You made it! We have come to the end; the final, most fully developed prototype! The functional prototype is the last step before production and the most realistic prototype. It is a true representation of the final functional and aesthetic qualities of your design. After this model, you are ready for production. The information required for this model combines all the information needed from the previous models. You are taking what you learned, and the refined details to create the functional prototype.
At this point, part count is solidified, CAD is complete, material choices are finalized, and colors are selected. The prototype looks and preforms like the final production product, and production materials and finishes are utilized for this model.
Along with a with the data base of CAD and artwork files, you will want to provide a solid bill of materials or BOM. This calls out all the parts that make up your product with color specifications, materials and fasteners. The functional prototype takes learnings from all previous prototypes, makes adjustments, and creates a final realized prototype that gives you confidence to move to production.

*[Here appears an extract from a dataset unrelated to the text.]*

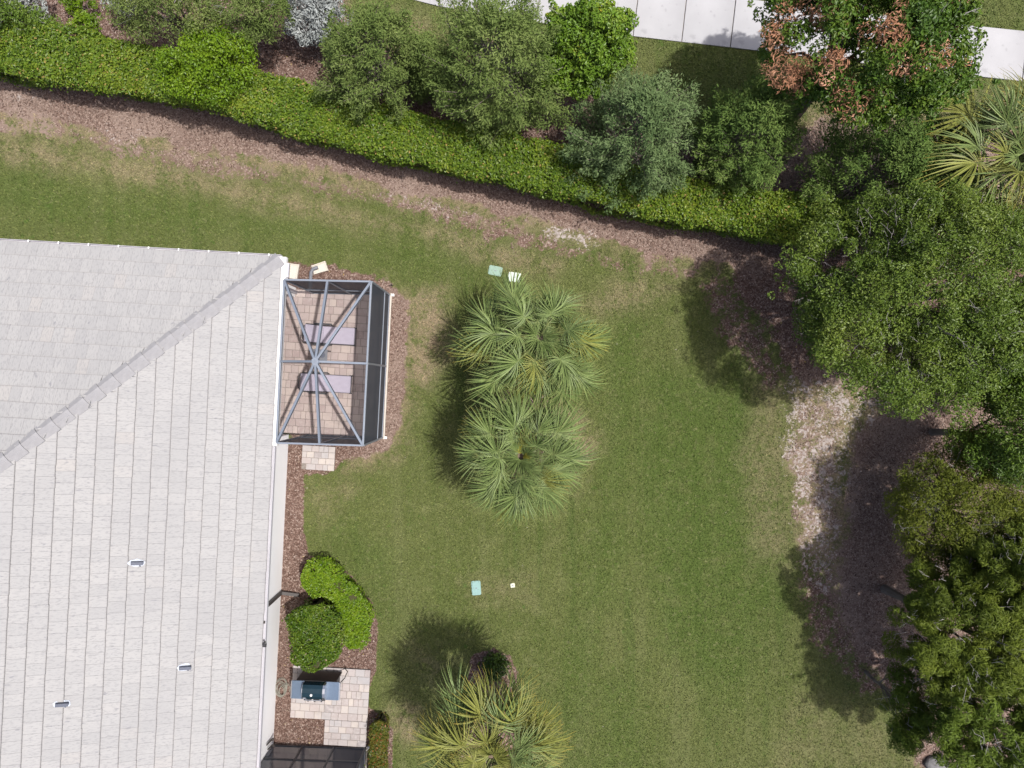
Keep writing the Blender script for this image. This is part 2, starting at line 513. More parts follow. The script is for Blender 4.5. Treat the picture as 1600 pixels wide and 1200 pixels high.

No matter where you are in the development process, creating a prototype is exciting. The ideas that you have been researching, sketching and working through in CAD are being transformed into a real, physical thing! The information that you provide along the way is important. It is what gets your product built the way you need it. So, when you pick up the phone or send that email to your prototype specialist, remember that no detail is too much. The more information that you can provide at every step will help them understand what you want.
So, remember, your information builds as your prototype builds. You are always moving from general to specific. As a rule of thumb, for the most efficient prototype development that saves your time and budget, you can use this guide to have your information ready every step of the way. This won’t cover every scenario, but it will help you ask the right questions and get your project off to a strong start.